Records with scene code
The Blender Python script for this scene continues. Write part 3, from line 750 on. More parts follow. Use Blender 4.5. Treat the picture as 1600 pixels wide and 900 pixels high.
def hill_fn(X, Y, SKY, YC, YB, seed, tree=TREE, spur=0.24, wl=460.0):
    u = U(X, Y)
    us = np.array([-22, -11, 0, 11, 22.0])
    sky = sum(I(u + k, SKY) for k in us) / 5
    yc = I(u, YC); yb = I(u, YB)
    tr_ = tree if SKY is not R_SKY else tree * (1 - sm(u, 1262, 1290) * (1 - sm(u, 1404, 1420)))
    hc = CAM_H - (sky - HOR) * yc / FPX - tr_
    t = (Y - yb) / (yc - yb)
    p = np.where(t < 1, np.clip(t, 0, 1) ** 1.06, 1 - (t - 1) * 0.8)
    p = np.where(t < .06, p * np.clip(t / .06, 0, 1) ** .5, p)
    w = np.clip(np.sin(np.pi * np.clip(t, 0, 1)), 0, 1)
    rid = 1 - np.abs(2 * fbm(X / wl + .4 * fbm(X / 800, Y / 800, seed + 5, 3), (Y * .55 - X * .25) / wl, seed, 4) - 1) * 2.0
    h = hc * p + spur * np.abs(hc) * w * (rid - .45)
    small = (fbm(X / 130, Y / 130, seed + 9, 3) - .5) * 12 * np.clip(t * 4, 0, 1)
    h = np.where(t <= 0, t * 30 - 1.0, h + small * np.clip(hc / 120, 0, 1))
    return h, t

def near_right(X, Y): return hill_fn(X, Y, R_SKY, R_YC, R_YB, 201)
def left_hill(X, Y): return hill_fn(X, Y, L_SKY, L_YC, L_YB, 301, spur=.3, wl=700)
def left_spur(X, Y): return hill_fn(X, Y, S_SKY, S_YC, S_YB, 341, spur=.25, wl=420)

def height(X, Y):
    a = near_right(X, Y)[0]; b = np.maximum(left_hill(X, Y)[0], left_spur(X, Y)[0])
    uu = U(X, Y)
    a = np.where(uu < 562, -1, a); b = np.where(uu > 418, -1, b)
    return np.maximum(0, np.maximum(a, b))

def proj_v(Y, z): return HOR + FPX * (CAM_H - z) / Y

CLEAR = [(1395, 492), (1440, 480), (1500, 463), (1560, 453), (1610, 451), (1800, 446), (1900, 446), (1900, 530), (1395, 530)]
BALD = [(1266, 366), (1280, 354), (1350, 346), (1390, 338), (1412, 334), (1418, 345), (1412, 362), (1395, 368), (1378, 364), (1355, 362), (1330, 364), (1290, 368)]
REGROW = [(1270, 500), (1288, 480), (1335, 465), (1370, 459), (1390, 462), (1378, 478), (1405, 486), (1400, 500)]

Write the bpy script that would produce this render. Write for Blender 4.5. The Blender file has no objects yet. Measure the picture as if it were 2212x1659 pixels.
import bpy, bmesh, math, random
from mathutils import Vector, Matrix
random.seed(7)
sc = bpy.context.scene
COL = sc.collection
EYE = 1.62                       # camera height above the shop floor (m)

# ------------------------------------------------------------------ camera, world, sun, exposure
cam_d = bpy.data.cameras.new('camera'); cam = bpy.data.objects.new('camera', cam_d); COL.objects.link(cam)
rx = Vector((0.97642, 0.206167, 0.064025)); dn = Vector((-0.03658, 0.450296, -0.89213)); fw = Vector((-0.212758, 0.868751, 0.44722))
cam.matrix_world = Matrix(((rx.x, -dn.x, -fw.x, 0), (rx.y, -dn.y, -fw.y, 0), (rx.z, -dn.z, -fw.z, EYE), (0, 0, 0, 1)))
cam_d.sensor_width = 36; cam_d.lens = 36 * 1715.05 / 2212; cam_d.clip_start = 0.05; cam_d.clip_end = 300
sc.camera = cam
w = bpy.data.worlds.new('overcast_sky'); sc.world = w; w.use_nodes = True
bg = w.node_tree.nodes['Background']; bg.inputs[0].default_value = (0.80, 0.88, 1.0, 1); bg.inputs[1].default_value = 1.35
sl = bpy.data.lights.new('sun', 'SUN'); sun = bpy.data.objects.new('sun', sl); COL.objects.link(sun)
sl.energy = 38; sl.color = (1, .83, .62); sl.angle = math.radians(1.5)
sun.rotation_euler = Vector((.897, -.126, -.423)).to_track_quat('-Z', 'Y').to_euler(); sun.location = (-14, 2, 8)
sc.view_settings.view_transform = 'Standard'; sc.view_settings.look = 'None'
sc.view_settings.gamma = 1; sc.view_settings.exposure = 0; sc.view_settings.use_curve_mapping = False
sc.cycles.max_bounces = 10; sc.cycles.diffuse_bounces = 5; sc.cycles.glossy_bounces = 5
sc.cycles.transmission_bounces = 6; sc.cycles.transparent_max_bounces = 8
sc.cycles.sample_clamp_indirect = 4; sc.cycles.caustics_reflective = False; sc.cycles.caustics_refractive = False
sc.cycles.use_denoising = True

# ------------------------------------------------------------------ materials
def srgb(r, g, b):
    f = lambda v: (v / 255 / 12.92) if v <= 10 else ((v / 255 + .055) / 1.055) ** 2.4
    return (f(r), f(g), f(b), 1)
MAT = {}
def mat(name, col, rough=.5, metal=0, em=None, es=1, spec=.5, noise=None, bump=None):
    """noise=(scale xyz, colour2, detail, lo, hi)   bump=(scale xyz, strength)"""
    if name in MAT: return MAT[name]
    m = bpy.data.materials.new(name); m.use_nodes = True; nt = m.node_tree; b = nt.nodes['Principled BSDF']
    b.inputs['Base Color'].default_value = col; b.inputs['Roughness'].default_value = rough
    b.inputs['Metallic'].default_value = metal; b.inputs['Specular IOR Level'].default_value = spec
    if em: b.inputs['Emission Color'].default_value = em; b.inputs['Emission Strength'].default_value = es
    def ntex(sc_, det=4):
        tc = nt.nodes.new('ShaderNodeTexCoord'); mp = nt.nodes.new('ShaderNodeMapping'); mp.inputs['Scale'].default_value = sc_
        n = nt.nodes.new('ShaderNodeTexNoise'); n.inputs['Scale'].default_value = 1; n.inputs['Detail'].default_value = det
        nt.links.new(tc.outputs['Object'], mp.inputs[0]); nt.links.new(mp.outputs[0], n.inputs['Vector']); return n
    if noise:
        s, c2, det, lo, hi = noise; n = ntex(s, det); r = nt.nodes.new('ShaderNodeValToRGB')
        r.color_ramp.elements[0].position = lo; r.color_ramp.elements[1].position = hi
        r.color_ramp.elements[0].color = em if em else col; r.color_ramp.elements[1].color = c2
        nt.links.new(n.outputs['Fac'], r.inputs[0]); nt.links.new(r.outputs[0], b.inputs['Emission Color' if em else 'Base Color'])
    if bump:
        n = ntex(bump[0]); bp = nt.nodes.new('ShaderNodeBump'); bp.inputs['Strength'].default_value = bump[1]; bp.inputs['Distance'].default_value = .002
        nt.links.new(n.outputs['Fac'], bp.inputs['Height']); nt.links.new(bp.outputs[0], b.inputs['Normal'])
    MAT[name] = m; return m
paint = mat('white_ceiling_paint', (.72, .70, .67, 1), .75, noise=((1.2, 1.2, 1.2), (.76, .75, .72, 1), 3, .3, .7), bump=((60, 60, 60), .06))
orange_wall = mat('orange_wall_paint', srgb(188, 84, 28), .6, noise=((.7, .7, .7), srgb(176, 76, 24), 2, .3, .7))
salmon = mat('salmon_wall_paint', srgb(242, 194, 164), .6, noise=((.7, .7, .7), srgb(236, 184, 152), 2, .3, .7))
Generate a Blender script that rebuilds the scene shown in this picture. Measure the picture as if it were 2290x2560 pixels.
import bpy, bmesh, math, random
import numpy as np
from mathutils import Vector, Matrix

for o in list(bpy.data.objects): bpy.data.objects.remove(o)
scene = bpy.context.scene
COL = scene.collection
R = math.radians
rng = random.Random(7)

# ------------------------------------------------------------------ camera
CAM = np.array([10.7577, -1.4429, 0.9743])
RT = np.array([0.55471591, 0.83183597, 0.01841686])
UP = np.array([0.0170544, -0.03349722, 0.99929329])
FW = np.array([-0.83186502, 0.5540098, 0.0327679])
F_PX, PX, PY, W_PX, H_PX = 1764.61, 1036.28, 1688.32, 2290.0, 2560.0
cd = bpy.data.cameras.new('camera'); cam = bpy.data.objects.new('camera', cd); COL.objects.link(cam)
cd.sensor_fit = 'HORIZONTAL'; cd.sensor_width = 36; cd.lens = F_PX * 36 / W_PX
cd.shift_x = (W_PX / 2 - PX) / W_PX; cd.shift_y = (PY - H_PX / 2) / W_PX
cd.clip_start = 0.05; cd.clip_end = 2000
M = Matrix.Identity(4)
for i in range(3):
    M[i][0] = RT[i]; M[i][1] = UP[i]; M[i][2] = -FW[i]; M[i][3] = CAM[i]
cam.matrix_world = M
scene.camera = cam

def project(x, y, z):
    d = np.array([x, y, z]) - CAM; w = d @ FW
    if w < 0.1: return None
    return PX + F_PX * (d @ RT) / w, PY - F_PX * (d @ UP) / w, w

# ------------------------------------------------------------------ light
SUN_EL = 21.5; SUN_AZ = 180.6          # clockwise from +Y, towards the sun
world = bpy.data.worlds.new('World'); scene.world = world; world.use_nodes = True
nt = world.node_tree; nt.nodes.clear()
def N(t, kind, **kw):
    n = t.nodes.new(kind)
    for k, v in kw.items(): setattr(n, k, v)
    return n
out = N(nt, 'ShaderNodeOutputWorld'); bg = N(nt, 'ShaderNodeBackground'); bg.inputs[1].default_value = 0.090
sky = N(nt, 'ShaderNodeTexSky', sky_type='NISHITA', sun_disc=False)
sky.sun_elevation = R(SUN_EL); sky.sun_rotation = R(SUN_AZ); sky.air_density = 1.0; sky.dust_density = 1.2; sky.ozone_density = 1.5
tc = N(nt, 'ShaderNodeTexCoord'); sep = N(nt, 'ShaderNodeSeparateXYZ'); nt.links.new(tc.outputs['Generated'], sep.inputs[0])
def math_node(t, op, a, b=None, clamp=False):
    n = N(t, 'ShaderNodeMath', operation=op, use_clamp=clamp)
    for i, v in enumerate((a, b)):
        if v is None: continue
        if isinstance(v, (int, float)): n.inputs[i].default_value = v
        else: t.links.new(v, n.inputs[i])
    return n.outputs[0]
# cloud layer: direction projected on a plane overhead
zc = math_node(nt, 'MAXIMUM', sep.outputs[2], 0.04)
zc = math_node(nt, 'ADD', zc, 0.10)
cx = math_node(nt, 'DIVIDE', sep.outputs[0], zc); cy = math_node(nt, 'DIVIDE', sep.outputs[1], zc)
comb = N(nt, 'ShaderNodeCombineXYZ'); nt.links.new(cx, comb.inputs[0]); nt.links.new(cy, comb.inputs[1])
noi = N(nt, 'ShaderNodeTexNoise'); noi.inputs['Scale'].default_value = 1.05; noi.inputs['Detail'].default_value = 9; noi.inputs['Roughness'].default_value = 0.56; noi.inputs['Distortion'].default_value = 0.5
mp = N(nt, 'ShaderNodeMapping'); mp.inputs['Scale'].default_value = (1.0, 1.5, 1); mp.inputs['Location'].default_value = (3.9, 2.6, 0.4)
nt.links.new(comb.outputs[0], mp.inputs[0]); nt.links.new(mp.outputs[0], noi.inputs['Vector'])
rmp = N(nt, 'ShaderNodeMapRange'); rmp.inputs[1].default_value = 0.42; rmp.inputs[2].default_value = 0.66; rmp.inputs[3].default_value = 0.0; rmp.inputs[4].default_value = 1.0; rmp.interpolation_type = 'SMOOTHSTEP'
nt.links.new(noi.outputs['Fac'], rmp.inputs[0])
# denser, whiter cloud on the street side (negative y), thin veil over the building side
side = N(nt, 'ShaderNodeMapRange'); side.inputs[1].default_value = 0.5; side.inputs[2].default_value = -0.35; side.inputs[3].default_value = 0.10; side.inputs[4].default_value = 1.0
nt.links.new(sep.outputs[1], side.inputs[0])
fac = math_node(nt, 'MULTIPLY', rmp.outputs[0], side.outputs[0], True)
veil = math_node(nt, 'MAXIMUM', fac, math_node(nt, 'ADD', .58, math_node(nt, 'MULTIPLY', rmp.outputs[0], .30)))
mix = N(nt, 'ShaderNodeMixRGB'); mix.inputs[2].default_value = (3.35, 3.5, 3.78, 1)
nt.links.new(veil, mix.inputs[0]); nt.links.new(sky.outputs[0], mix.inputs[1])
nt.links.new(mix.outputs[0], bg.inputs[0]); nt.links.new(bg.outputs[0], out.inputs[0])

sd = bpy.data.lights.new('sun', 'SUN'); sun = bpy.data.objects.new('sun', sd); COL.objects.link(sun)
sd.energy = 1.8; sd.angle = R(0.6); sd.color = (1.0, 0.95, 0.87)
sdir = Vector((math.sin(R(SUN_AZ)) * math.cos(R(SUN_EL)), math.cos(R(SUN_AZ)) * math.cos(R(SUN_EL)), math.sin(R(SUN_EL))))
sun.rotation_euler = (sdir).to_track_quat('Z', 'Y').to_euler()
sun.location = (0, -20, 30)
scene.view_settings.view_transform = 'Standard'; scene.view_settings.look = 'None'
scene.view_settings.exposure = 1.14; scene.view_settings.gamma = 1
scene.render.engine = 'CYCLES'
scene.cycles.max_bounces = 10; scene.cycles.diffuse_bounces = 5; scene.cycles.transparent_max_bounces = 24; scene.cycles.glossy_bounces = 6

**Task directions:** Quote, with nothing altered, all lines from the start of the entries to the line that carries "return h, t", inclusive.

**Solution for this problem:**
The Blender Python script for this scene continues. Write part 3, from line 750 on. More parts follow. Use Blender 4.5. Treat the picture as 1600 pixels wide and 900 pixels high.
def hill_fn(X, Y, SKY, YC, YB, seed, tree=TREE, spur=0.24, wl=460.0):
    u = U(X, Y)
    us = np.array([-22, -11, 0, 11, 22.0])
    sky = sum(I(u + k, SKY) for k in us) / 5
    yc = I(u, YC); yb = I(u, YB)
    tr_ = tree if SKY is not R_SKY else tree * (1 - sm(u, 1262, 1290) * (1 - sm(u, 1404, 1420)))
    hc = CAM_H - (sky - HOR) * yc / FPX - tr_
    t = (Y - yb) / (yc - yb)
    p = np.where(t < 1, np.clip(t, 0, 1) ** 1.06, 1 - (t - 1) * 0.8)
    p = np.where(t < .06, p * np.clip(t / .06, 0, 1) ** .5, p)
    w = np.clip(np.sin(np.pi * np.clip(t, 0, 1)), 0, 1)
    rid = 1 - np.abs(2 * fbm(X / wl + .4 * fbm(X / 800, Y / 800, seed + 5, 3), (Y * .55 - X * .25) / wl, seed, 4) - 1) * 2.0
    h = hc * p + spur * np.abs(hc) * w * (rid - .45)
    small = (fbm(X / 130, Y / 130, seed + 9, 3) - .5) * 12 * np.clip(t * 4, 0, 1)
    h = np.where(t <= 0, t * 30 - 1.0, h + small * np.clip(hc / 120, 0, 1))
    return h, t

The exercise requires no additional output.